▸ Task prompt
Using the material that follows, identify and copy each line with the string "scene".

-- START OF Data block --

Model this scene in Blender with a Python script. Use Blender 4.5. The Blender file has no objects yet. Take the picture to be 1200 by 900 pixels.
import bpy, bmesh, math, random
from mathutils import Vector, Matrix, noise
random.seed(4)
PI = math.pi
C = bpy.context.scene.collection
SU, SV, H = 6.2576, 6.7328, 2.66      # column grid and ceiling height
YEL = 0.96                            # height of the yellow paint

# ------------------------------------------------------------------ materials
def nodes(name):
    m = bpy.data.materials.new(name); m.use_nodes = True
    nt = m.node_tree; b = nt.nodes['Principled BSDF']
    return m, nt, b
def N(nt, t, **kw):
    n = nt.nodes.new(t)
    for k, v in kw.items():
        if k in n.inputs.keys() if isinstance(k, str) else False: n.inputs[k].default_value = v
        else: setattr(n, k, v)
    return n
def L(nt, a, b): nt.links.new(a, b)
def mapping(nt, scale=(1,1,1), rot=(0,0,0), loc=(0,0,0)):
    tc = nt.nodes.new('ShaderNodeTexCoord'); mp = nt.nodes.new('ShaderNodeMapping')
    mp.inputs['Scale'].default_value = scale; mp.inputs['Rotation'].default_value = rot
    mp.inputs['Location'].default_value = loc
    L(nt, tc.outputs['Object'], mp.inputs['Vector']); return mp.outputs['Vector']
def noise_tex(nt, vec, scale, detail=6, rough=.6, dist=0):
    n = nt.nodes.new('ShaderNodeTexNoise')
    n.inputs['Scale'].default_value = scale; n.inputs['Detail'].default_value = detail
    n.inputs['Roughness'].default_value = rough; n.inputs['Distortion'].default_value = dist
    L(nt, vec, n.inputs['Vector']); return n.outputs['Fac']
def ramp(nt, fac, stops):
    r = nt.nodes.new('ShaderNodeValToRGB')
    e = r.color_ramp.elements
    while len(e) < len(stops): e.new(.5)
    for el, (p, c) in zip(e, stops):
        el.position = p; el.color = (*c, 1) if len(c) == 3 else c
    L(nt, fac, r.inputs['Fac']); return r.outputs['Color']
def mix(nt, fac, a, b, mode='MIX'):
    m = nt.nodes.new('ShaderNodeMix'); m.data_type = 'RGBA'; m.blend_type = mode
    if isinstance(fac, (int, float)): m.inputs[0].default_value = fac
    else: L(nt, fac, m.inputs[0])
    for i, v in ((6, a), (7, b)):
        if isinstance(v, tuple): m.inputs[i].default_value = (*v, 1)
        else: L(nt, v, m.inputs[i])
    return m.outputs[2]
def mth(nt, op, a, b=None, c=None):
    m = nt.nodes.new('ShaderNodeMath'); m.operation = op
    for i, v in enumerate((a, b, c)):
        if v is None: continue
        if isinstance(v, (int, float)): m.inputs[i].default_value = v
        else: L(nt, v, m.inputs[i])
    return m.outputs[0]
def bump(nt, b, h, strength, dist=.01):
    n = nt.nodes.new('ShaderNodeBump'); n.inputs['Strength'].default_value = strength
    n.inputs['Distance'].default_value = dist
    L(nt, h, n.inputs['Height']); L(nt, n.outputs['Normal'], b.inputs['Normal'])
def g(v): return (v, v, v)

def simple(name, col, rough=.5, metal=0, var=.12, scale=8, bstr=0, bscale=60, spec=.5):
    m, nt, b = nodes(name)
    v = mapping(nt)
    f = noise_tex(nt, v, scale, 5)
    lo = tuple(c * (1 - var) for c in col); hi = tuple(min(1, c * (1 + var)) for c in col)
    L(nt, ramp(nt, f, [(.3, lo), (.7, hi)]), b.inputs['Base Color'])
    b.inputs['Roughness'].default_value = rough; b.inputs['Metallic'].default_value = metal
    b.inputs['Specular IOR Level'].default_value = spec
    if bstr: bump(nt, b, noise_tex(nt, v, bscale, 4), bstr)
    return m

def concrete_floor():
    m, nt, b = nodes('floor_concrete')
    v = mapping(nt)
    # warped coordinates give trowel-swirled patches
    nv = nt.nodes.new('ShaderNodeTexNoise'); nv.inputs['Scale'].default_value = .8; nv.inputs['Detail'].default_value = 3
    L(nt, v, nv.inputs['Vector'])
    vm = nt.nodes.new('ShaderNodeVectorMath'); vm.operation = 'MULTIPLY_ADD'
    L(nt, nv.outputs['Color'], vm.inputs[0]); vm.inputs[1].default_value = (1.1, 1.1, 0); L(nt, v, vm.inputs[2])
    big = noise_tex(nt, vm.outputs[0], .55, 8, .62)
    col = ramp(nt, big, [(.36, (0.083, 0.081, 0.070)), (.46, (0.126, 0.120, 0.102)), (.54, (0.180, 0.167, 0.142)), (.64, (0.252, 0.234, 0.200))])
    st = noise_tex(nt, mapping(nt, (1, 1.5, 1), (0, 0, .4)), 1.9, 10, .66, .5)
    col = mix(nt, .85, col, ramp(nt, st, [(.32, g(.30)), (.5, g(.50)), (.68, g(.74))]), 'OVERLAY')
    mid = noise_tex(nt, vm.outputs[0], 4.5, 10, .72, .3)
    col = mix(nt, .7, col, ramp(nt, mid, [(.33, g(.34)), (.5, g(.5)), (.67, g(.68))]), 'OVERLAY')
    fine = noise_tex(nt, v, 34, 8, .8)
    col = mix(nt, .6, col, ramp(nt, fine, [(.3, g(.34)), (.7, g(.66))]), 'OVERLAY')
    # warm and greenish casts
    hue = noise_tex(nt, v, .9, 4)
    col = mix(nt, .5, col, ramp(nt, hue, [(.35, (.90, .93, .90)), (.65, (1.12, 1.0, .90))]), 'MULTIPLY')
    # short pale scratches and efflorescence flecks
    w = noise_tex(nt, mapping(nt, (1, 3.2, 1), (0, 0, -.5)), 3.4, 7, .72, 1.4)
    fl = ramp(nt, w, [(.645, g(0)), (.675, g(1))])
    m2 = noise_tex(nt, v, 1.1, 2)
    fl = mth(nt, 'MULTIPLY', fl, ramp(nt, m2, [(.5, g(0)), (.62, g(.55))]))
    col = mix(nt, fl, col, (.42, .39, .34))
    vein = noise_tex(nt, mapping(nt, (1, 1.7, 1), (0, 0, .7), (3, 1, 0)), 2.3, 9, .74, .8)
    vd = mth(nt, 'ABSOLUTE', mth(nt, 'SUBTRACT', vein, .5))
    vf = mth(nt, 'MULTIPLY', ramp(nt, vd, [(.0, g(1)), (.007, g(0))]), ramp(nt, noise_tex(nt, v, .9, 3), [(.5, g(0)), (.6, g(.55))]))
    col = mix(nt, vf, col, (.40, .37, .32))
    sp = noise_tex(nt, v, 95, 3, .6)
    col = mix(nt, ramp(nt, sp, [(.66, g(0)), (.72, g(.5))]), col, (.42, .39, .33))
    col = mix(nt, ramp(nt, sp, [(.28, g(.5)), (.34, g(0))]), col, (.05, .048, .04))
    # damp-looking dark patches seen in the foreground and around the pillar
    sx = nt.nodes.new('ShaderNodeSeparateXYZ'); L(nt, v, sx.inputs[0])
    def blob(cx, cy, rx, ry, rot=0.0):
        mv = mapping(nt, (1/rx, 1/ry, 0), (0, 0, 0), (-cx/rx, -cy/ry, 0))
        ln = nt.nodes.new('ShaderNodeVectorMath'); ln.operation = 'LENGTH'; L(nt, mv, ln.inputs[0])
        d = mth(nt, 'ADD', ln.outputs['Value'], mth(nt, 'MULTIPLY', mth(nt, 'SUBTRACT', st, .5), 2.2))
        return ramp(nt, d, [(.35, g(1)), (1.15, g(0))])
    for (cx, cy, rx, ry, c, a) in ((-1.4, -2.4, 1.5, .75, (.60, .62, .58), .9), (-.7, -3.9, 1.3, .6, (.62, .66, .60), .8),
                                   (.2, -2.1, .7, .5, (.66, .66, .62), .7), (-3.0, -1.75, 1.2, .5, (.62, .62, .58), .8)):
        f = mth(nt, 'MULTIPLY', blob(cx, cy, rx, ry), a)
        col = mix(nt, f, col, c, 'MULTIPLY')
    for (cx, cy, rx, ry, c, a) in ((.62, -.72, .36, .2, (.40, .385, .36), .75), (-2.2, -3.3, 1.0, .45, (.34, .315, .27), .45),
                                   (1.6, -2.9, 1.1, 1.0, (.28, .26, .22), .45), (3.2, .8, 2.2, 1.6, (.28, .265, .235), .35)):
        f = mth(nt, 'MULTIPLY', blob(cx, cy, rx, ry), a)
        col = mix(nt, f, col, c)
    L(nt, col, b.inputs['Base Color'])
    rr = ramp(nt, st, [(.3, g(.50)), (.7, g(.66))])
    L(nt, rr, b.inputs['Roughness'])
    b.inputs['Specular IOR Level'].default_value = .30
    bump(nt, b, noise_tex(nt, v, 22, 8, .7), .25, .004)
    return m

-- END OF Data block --

▸ Solution for this task
Model this scene in Blender with a Python script. Use Blender 4.5. The Blender file has no objects yet. Take the picture to be 1200 by 900 pixels.
C = bpy.context.scene.collection